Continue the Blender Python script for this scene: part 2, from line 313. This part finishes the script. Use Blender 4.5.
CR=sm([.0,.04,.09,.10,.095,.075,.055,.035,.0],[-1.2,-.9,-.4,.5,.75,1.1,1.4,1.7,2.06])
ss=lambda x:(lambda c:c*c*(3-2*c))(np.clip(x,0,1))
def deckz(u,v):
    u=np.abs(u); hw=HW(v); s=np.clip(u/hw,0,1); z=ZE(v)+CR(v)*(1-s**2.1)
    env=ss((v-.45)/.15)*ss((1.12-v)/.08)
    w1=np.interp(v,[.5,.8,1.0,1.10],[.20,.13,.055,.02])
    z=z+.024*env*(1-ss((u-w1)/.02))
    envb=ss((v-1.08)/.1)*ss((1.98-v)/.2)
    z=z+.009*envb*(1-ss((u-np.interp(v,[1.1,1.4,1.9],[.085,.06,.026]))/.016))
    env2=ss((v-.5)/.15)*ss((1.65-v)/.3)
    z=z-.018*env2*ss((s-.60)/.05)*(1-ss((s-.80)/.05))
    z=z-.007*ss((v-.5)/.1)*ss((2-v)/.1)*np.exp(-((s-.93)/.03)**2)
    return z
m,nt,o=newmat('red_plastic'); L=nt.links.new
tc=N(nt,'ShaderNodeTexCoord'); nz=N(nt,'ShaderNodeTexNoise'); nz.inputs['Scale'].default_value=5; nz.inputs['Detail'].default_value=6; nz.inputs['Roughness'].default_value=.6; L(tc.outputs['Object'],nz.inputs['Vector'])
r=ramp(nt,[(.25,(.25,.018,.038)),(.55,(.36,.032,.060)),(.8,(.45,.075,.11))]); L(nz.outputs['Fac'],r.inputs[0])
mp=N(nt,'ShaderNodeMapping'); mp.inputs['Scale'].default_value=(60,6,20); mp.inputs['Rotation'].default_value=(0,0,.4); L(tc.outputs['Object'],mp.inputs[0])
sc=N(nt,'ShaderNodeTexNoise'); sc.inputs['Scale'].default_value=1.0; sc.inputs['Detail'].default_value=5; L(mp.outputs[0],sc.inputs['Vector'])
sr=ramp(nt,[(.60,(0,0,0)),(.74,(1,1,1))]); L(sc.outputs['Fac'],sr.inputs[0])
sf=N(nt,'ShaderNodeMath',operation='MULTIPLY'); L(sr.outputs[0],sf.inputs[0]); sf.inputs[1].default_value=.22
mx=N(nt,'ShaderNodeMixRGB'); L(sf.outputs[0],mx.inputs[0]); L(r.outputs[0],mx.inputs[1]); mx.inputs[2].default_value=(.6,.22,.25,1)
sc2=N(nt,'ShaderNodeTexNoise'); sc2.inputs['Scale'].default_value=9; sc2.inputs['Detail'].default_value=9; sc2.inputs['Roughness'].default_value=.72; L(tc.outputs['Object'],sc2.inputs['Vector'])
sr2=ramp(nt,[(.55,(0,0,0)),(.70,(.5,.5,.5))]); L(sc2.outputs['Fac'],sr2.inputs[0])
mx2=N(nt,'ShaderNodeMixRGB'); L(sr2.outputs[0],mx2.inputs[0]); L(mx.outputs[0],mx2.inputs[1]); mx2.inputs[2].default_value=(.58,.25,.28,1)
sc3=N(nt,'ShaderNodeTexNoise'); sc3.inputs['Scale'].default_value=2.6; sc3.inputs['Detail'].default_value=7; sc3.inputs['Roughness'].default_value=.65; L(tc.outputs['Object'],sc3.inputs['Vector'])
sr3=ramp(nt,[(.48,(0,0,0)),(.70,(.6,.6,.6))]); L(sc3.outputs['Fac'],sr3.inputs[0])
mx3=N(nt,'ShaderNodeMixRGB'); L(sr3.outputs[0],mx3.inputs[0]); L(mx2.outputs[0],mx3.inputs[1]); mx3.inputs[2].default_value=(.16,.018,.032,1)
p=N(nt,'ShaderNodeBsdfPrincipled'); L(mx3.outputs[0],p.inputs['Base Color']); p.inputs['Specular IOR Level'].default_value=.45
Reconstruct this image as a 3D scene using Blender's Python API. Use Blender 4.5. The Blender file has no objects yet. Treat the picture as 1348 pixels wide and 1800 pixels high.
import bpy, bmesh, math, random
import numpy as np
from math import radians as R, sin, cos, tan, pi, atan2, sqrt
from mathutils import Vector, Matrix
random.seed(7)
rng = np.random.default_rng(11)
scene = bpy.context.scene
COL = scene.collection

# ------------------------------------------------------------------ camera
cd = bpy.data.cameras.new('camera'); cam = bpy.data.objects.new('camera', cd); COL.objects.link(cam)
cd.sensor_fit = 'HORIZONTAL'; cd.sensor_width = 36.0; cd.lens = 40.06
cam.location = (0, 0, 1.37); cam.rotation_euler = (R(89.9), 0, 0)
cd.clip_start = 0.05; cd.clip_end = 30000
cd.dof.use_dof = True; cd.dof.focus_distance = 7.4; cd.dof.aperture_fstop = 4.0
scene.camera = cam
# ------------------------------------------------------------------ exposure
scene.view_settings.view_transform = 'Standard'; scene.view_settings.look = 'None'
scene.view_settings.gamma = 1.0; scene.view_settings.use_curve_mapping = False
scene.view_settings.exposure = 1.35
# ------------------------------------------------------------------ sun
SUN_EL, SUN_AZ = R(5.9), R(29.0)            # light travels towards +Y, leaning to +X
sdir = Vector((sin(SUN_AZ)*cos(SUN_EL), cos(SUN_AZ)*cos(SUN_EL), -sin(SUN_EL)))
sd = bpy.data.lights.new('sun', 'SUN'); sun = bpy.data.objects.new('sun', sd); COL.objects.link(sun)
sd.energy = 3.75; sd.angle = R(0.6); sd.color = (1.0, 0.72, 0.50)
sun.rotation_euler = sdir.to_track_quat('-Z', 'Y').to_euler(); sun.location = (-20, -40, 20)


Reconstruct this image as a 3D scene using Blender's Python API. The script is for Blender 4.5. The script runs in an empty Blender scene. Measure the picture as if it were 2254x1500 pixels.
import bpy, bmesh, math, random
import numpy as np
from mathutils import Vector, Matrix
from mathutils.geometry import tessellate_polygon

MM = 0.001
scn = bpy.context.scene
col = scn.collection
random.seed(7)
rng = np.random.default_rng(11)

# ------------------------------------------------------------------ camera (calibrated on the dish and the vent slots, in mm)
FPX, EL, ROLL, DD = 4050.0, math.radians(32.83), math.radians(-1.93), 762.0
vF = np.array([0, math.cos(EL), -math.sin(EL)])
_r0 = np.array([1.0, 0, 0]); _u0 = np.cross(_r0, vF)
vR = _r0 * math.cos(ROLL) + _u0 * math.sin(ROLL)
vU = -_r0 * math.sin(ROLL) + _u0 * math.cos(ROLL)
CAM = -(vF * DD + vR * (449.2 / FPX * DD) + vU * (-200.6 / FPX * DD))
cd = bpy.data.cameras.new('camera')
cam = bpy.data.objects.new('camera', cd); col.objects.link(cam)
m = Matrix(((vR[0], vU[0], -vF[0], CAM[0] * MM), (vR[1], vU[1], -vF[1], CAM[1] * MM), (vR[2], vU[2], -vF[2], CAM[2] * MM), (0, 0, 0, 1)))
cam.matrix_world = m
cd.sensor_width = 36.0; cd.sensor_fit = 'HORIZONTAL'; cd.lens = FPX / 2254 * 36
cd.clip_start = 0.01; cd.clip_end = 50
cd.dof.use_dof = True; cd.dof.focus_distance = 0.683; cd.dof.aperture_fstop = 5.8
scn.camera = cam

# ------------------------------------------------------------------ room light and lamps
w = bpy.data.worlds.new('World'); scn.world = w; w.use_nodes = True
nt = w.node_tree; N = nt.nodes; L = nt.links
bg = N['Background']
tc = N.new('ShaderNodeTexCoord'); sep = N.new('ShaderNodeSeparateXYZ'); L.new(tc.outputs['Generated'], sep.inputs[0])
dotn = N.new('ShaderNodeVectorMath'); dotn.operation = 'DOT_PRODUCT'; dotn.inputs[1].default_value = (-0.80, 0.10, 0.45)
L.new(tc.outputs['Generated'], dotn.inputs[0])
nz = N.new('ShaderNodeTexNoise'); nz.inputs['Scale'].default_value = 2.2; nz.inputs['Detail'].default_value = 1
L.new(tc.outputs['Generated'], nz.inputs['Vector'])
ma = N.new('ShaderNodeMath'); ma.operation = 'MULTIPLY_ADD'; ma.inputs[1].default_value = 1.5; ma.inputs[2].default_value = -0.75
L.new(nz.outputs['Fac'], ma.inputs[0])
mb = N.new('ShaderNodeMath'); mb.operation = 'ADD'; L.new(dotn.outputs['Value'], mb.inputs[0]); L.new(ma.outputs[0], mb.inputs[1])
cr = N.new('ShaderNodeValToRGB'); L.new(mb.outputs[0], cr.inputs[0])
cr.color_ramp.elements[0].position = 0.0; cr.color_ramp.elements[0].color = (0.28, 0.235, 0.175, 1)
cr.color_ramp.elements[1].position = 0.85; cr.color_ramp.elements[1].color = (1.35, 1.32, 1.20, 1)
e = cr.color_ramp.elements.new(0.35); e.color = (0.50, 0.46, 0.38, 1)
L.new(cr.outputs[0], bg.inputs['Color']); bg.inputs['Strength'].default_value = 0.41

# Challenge
The lines to transcribe begin at the line with "were 2254x1500 pixels." and end at the line with "scn.camera = cam"; copy them exactly, both ends included.

# Final answer
Reconstruct this image as a 3D scene using Blender's Python API. The script is for Blender 4.5. The script runs in an empty Blender scene. Measure the picture as if it were 2254x1500 pixels.
import bpy, bmesh, math, random
import numpy as np
from mathutils import Vector, Matrix
from mathutils.geometry import tessellate_polygon

MM = 0.001
scn = bpy.context.scene
col = scn.collection
random.seed(7)
rng = np.random.default_rng(11)

# ------------------------------------------------------------------ camera (calibrated on the dish and the vent slots, in mm)
FPX, EL, ROLL, DD = 4050.0, math.radians(32.83), math.radians(-1.93), 762.0
vF = np.array([0, math.cos(EL), -math.sin(EL)])
_r0 = np.array([1.0, 0, 0]); _u0 = np.cross(_r0, vF)
vR = _r0 * math.cos(ROLL) + _u0 * math.sin(ROLL)
vU = -_r0 * math.sin(ROLL) + _u0 * math.cos(ROLL)
CAM = -(vF * DD + vR * (449.2 / FPX * DD) + vU * (-200.6 / FPX * DD))
cd = bpy.data.cameras.new('camera')
cam = bpy.data.objects.new('camera', cd); col.objects.link(cam)
m = Matrix(((vR[0], vU[0], -vF[0], CAM[0] * MM), (vR[1], vU[1], -vF[1], CAM[1] * MM), (vR[2], vU[2], -vF[2], CAM[2] * MM), (0, 0, 0, 1)))
cam.matrix_world = m
cd.sensor_width = 36.0; cd.sensor_fit = 'HORIZONTAL'; cd.lens = FPX / 2254 * 36
cd.clip_start = 0.01; cd.clip_end = 50
cd.dof.use_dof = True; cd.dof.focus_distance = 0.683; cd.dof.aperture_fstop = 5.8
scn.camera = cam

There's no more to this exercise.